During those early weeks of March, the 20th Indian Division and the 2nd British Division had broken out of their bridgeheads and were making progress south and south-west of Mandalay, cutting Japanese lines of supply and of retreat. By the end of March, the battle on the Mandalay Plain was almost finished, and the 33rd Corps had driven the remnants of three Japanese divisions eastwards into the hills.

Farther south, on the 4th Corps front, the battle around Meiktila was long and fierce, as the Japanese desperately attempted to recapture the town. On the night of 28th March they finally gave up the struggle, and a week later Meiktila became 4th Corps headquarters. At the end of March a general withdrawal was ordered by the Japanese commander-in-chief.

 

The Final Moves

Early in April the 4th and 33rd Corps began to re-group for the final thrust towards Rangoon. The 7th Indian Division was transferred from the 4th Corps to the 33rd, which was to follow the line of the Irrawaddy, while the 4th Corps followed the Mandalay-Rangoon railway. Throughout April these two parallel advances proceeded steadily, although almost every village was keenly defended by Japanese detachments. Particularly important was the capture of Toungoo, for its value as an air base and communications centre; it and the country around were cleared on 22nd-23rd April, and the following day one of its three airfields was already in operation, providing a base for fighters flying as far as Rangoon. Within 21 days from its break-out from Meiktila, the 4th Corps had advanced 170 miles.

Pegu was now the final stage before Rangoon. It controlled the only overland route of escape for the Japanese to the Tenasserim coastal strip by which they had entered Burma rather more than three years earlier, and they now mobilised all available reserves to try to hold it. The monsoon broke at this critical moment, rendering all forward airstrips inoperable, on the day that Pegu was entered. But the town was cleared within two days, and the 17th Indian Division continued its advance towards Rangoon on 2nd May.

On the previous day, an aircraft flying over the city had observed a message painted on the roof of the gaol saying that the Japanese had left. No attention was paid to it, but on the 2nd, a Mosquito pilot of 221 Group and his navigator decided to land at Mingaladon airfield; the aircraft crashed on landing, as the field was in bad condition, so the pilot walked into the city, visited the gaol, and confirmed that the Japanese were indeed gone. Commandeering a sampan, he sailed down the river and met the vanguard of the amphibious force which, having come from Akyab and Kyaukpyu, was just preparing an assault. The 26th Indian Division, the first of the assault troops, were put ashore as planned, and in the evening of 3rd May entered the city. The forward troops of the Fourteenth Army were still 32 miles away, on the Pegu road; but it was their rapid advance that had forced the evacuation of Rangoon, and had thus prevented fierce resistance to the sea-borne landings.

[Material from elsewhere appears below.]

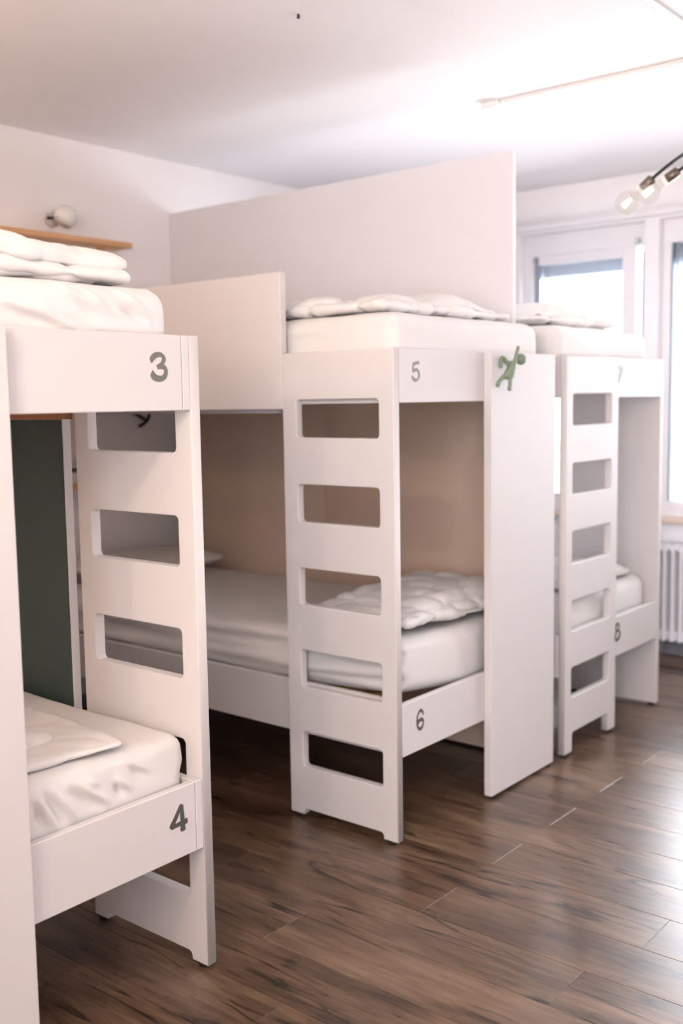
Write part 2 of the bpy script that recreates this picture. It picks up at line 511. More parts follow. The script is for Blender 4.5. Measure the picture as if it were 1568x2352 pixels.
box('window_sill', X0 - .05, X0 + .05, a - .02, b + .02, SILL - .028, SILL + .002, SILLM, w, .004)
for i, (a, b) in enumerate(WINS):
    w = boxes('window_%d' % (i + 1), [(X1 + .06, X1 + .13, a, b, HEAD - .13, HEAD), (X1 + .06, X1 + .13, a, b, SILL, SILL + .05),
              (X1 + .06, X1 + .13, a, a + .035, SILL + .05, HEAD - .13), (X1 + .06, X1 + .13, b - .05, b, SILL + .05, HEAD - .13)], FRAME)
    tag(w, kind='structure')
    if i == 0:
        # sash with a broad stile and a narrow side light
        boxes('sash', [(X1 + .05, X1 + .11, .571, .655, SILL + .05, HEAD - .13),
              (X1 + .05, X1 + .11, .655, 1.20, SILL + .05, SILL + .11), (X1 + .05, X1 + .11, .655, 1.20, HEAD - .18, HEAD - .13)], FRAME, w)
        box('gasket', X1 + .055, X1 + .10, .528, .538, SILL + .05, HEAD - .16, GASKET, w, 0)
        box('window_pane', X1 + .08, X1 + .086, .655, 1.20, SILL + .11, HEAD - .18, GLASS, w, 0)
        box('window_pane', X1 + .08, X1 + .086, .538, .571, SILL + .05, HEAD - .13, GLASS, w, 0)
        boxes('shutter_guide', [(X1 + .09, X1 + .17, 1.20, 1.25, SILL + .05, HEAD - .13), (X1 + .12, X1 + .17, .60, 1.199, 2.215, HEAD - .13)], SHUT, w, .003)
        box('hinge', X1 + .035, X1 + .06, .548, .578, HEAD - .115, HEAD - .085, GREYP, w, .003)
    else:
        m = (a + b) / 2
        boxes('sash', [(X1 + .05, X1 + .11, m - .045, m + .045, SILL + .05, HEAD - .13), (X1 + .05, X1 + .11, a + .035, b - .05, SILL + .05, SILL + .09)], FRAME, w)
        box('gasket', X1 + .055, X1 + .10, b - .062, b - .05, SILL + .05, HEAD - .13, GASKET, w, 0)
        box('gasket', X1 + .055, X1 + .10, b - .088, b - .080, SILL + .05, HEAD - .13, GASKET, w, 0)
        box('window_pane', X1 + .08, X1 + .086, a + .035, m - .045, SILL + .09, HEAD - .13, GLASS, w, 0)
        box('window_pane', X1 + .08, X1 + .086, m + .045, b - .05, SILL + .09, HEAD - .13, GLASS, w, 0)
        box('shutter_guide', X1 + .12, X1 + .17, a + .035, b - .05, 2.225, HEAD - .13, SHUT, w, .003)
    box('window_sill', X1 - .05, X1 + .07, a - .02, b + .02, SILL - .028, SILL + .002, SILLM, w, .004)
tag(box('baseboard_right', X1 - .015, X1, Y0, Y1, 0, .075, BASEG, None, .003), kind='structure')
tag(box('baseboard_back', X0, X1 - .015, Y1 - .012, Y1, 0, .06, BASEG, None, .003), kind='structure')
tag(boxes('curtain_track', [(X1 - .05, X1, Y0 + .1, 1.9, HEAD + .015, HEAD + .05)], FRAME, None, .004), 'long white curtain track above the windows', 'curtain track')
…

The Fourteenth Army and the sea-borne forces linked up on 6th May, so that the Japanese forces in western Burma were cut off. The port of Rangoon, which had been badly damaged, was restored to use as rapidly as possible. There were still groups of Japanese forces in Burma, mostly disorganised, which if they could link up and restore some sort of order could be dangerous. The Japanese Fifteenth and Thirty-third Armies had retreated in disorder across the Sittang and were prepared to defend the line of that river to help the remnants of the Japanese Twenty-eighth Army, which, with various garrison and lines of communication troops, were trapped in the Pegu Yomas, to make their escape across the Sittang.

At the end of May the 33rd Corps was disbanded; the headquarters of Fourteenth Army were withdrawn to India to prepare for further operations in South-East Asia; and a new Twelth Army was set up, which was to control all land operations in or from Burma. It comprised the 4th Corps (the 5th, 17th and 19th Indian Divisions and the 255th Indian Tank Brigade); the 7th, 20th and 26th Indian Divisions and 268th Indian Infantry Brigade; the 6th Infantry Brigade and 254th Indian Tank Brigade; it had under command the 82nd West African Division. The tasks of this force were to destroy those Japanese forces which had been cut off or by-passed by the advance from Mandalay to Rangoon, and to regain Tenasserim.

"Mopping up" and patrolling continued throughout June, and towards the end of the month it became clear that the Japanese forces west of the Sittang, totalling nearly 20,000, were preparing to attempt a break-through, cut off as they were from all supplies and suffering increasingly from hunger, illness and exhaustion. Their attempt began on 20th July, when all along the 4th Corps front comparatively small groups tried to cross the Rangoon-Mandalay road. They found their limited number of escape routes well guarded in depth, and few managed to get through. More than 6,000 had been killed by 5th August, when the break-out battle was over, and an unusually high proportion taken prisoner.

This was the last throw of the Japanese in Burma; their armies were disintegrated, and by early August the campaign was virtually at an end. On 6th and 9th August, atomic bombs were dropped on Hiroshima and Nagasaki, and on the 14th Japan surrendered unconditionally. Local clashes occurred here and there in Burma until the end of the month, where some of the forward units had not received cease-fire instructions, but by the end of August fighting had ceased.